The workers were determined to carry on in spite of their lack of legal status or a formally-designated representative, and they had not been swayed by the company’s pressure tactics so far.

The worker said: ‘None of us understand the law very well, and they say our strike is against the law. But no one is afraid, and is saying, if it’s illegal, then it’s illegal.

‘You can fire us all if you like; if you fire us all, your entire production will stop. Each day they are only thinking about how to oppose us, and have not negotiated with us in good faith.

‘Each day they want to work against us, and send those government officials or union people to come to pressure us.

‘As a result, they will probably not increase our wages.
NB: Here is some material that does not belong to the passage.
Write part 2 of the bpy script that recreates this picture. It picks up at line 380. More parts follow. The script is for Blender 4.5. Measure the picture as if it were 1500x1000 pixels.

If they wanted to increase our wages, they would have done it long ago, and things would not have gotten to this point.’

However, two days later, on 4 June, the workers accepted a management offer of a 24 per cent to 33 per cent pay increase.

The success of the strike led to numerous other strikes, not only at Honda suppliers, but across the automotive industry in general and throughout China.

The township union federation did eventually apologise for its violent actions, and a week later, the Guangdong Provincial Federation of Trade Unions announced that the factory union would be reformed and that in future its leaders would be democratically elected by the employees.

Moreover, federation vice-chair, Kong Xianghong, said that the union chair should be subject to an annual performance review, and would need to obtain an approval rating of more than 50 per cent in order to remain in his post.

This situation is now being repeated in all of the industrial areas of China.

The Chinese workers political revolution against the Stalinist bureaucracy and its pro-capitalist policies is underway, and it is inspiring workers to fight all over Asia.